• INFORMATION SUPPLIED:
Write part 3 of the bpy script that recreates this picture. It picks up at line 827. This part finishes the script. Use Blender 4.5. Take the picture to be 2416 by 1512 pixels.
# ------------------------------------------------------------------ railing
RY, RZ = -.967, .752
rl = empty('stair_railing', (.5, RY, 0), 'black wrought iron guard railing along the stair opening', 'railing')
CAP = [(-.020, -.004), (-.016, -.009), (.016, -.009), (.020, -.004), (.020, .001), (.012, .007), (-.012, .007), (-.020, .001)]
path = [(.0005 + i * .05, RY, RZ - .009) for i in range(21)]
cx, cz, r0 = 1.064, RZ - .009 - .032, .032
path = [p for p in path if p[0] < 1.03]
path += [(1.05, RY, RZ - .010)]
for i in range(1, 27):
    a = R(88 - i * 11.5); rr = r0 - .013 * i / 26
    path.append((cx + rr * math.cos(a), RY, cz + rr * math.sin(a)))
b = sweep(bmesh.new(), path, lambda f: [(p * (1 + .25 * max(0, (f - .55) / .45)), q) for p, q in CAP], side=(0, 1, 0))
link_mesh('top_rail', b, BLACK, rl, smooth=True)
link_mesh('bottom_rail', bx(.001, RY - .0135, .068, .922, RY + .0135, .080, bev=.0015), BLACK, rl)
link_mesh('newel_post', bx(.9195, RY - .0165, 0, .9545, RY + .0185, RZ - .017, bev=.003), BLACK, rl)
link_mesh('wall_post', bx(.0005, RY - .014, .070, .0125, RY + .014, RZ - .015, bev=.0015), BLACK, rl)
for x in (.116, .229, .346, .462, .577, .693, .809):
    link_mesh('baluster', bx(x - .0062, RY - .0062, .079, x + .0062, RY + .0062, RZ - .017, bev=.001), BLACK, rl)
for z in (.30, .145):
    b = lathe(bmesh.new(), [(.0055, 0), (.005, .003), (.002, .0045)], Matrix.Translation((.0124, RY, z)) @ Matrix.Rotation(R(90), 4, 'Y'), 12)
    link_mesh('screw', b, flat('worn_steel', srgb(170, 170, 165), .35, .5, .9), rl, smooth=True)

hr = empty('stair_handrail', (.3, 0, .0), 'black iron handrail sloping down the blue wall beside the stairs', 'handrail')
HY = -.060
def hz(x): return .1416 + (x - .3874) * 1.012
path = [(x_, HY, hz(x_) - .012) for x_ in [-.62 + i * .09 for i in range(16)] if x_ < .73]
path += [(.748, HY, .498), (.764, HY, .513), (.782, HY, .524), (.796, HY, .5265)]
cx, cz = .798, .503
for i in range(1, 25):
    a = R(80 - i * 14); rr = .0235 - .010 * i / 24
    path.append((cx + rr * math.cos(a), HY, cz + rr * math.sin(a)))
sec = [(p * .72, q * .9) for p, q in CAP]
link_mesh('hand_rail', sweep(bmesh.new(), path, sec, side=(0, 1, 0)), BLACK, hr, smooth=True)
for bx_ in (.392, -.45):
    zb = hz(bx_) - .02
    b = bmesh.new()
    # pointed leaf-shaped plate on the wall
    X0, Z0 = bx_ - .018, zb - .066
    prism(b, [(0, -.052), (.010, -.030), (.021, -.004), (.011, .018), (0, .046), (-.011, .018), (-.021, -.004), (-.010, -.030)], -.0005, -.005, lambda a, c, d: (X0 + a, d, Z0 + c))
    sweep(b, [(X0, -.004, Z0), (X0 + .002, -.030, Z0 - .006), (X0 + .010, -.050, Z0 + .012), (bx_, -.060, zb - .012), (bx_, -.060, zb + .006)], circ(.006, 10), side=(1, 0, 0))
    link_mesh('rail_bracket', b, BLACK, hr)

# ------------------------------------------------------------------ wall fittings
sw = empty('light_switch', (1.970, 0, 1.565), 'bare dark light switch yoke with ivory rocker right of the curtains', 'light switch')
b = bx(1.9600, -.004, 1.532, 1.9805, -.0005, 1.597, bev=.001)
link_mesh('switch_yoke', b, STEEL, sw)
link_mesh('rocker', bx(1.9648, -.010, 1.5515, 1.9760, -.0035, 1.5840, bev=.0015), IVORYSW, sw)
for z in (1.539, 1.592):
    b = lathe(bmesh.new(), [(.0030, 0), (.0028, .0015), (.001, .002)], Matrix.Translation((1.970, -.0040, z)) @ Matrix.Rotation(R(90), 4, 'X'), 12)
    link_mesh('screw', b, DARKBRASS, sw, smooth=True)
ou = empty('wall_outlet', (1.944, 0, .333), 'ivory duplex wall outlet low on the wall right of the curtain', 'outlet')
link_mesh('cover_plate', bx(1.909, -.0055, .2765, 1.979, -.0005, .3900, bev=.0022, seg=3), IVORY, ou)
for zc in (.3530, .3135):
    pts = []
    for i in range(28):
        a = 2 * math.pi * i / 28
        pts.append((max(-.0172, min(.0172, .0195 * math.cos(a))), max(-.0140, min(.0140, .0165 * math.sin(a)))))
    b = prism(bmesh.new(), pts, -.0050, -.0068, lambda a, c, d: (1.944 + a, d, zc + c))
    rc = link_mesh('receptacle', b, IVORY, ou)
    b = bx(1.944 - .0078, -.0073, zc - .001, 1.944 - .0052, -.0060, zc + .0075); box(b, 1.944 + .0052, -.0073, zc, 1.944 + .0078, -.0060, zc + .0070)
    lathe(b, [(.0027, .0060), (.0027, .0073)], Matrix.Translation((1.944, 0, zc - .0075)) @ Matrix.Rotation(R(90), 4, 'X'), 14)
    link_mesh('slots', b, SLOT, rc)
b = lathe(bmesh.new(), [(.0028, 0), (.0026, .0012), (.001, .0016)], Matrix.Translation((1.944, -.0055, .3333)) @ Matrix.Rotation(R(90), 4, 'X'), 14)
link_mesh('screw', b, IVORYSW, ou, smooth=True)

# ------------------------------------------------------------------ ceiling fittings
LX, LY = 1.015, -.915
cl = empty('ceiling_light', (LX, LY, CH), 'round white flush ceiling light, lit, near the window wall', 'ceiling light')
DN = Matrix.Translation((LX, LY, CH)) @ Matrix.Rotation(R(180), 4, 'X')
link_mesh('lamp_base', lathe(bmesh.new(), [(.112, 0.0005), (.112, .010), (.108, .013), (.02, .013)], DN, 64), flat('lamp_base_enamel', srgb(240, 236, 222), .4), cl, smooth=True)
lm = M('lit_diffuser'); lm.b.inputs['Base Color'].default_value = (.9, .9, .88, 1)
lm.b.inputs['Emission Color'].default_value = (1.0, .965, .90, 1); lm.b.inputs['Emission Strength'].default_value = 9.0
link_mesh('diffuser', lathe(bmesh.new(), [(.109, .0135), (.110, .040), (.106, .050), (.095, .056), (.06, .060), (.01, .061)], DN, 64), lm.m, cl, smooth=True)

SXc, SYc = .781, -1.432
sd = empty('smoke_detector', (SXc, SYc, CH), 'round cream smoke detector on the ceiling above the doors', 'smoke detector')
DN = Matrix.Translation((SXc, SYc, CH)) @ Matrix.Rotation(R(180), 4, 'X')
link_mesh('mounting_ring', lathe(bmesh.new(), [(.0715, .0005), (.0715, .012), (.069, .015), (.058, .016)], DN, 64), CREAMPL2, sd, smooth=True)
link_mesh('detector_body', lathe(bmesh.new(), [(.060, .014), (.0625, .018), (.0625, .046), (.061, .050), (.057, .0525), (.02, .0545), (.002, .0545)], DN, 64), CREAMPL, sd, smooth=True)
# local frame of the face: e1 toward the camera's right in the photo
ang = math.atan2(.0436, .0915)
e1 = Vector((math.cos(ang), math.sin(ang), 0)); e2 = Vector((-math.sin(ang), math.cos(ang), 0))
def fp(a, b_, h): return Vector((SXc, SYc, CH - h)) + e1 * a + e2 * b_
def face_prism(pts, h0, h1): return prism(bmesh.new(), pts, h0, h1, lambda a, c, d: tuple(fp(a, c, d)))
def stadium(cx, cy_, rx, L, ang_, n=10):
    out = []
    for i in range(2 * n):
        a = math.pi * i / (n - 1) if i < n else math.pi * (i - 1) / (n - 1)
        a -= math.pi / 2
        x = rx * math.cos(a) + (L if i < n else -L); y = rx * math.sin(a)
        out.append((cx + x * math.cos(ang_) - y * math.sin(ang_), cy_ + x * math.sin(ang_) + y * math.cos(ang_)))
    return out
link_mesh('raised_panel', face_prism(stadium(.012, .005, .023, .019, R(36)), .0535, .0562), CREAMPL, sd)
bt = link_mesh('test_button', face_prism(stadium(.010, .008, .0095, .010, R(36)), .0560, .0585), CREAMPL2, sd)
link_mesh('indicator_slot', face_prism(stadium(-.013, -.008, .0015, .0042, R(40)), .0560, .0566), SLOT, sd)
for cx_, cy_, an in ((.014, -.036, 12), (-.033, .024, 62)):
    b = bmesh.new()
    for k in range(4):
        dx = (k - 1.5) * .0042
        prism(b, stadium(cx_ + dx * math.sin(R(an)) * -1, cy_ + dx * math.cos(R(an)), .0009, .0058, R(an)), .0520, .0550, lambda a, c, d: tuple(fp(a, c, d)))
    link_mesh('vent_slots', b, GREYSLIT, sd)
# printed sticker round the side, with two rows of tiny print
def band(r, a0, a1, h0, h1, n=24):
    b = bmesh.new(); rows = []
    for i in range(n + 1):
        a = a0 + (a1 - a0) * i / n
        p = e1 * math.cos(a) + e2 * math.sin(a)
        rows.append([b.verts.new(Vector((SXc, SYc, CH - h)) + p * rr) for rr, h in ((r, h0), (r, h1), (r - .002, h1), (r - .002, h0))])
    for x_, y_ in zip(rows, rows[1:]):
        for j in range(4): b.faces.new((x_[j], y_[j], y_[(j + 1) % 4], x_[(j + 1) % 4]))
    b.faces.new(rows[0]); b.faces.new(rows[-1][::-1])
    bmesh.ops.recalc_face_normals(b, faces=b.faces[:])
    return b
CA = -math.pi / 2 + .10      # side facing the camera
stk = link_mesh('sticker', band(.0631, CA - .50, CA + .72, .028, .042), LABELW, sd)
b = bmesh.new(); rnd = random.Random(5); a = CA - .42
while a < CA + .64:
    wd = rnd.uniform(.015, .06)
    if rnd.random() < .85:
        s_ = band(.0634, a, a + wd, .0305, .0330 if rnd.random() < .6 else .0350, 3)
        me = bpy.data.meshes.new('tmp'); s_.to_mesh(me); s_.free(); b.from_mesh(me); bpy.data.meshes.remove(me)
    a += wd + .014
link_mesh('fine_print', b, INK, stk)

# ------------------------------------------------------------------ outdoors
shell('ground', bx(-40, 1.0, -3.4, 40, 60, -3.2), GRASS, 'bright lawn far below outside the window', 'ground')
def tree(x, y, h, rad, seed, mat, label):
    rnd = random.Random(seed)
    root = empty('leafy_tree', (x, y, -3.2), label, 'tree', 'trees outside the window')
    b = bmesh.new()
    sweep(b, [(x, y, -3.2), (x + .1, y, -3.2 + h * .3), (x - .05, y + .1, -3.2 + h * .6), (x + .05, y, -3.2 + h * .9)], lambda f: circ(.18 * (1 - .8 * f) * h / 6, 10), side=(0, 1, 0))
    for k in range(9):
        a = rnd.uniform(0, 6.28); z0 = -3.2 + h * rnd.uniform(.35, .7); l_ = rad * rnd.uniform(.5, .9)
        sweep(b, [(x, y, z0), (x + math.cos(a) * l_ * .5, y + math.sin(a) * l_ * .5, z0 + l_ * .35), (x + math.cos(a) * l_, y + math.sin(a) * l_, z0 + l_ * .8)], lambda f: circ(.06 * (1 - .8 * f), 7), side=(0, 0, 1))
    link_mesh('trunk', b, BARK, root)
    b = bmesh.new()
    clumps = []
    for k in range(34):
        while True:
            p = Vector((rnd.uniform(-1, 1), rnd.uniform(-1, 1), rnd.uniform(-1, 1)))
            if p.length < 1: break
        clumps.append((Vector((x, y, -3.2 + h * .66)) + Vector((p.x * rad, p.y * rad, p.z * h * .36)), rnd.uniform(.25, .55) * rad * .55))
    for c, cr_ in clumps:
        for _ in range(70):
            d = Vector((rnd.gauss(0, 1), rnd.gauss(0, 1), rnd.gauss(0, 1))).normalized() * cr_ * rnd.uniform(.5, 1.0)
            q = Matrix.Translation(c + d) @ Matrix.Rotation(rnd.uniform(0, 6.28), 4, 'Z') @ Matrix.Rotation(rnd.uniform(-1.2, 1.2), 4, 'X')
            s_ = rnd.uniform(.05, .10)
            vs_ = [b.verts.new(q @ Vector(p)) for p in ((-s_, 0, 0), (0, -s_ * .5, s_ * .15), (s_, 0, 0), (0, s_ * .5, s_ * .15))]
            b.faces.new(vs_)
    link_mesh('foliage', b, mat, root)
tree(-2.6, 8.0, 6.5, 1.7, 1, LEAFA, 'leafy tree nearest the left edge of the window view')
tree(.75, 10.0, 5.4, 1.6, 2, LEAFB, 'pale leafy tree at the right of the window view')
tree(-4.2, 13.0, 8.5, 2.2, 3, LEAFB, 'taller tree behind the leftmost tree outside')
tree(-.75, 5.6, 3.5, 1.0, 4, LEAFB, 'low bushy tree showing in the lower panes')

• EXERCISE OBJECTIVE: Repeat, exactly and only, the lines from the beginning of the material through the line that contains "165), .35, .5, .9), rl, smooth=True)".

• EXPECTED OUTPUT:
Write part 3 of the bpy script that recreates this picture. It picks up at line 827. This part finishes the script. Use Blender 4.5. Take the picture to be 2416 by 1512 pixels.
# ------------------------------------------------------------------ railing
RY, RZ = -.967, .752
rl = empty('stair_railing', (.5, RY, 0), 'black wrought iron guard railing along the stair opening', 'railing')
CAP = [(-.020, -.004), (-.016, -.009), (.016, -.009), (.020, -.004), (.020, .001), (.012, .007), (-.012, .007), (-.020, .001)]
path = [(.0005 + i * .05, RY, RZ - .009) for i in range(21)]
cx, cz, r0 = 1.064, RZ - .009 - .032, .032
path = [p for p in path if p[0] < 1.03]
path += [(1.05, RY, RZ - .010)]
for i in range(1, 27):
    a = R(88 - i * 11.5); rr = r0 - .013 * i / 26
    path.append((cx + rr * math.cos(a), RY, cz + rr * math.sin(a)))
b = sweep(bmesh.new(), path, lambda f: [(p * (1 + .25 * max(0, (f - .55) / .45)), q) for p, q in CAP], side=(0, 1, 0))
link_mesh('top_rail', b, BLACK, rl, smooth=True)
link_mesh('bottom_rail', bx(.001, RY - .0135, .068, .922, RY + .0135, .080, bev=.0015), BLACK, rl)
link_mesh('newel_post', bx(.9195, RY - .0165, 0, .9545, RY + .0185, RZ - .017, bev=.003), BLACK, rl)
link_mesh('wall_post', bx(.0005, RY - .014, .070, .0125, RY + .014, RZ - .015, bev=.0015), BLACK, rl)
for x in (.116, .229, .346, .462, .577, .693, .809):
    link_mesh('baluster', bx(x - .0062, RY - .0062, .079, x + .0062, RY + .0062, RZ - .017, bev=.001), BLACK, rl)
for z in (.30, .145):
    b = lathe(bmesh.new(), [(.0055, 0), (.005, .003), (.002, .0045)], Matrix.Translation((.0124, RY, z)) @ Matrix.Rotation(R(90), 4, 'Y'), 12)
    link_mesh('screw', b, flat('worn_steel', srgb(170, 170, 165), .35, .5, .9), rl, smooth=True)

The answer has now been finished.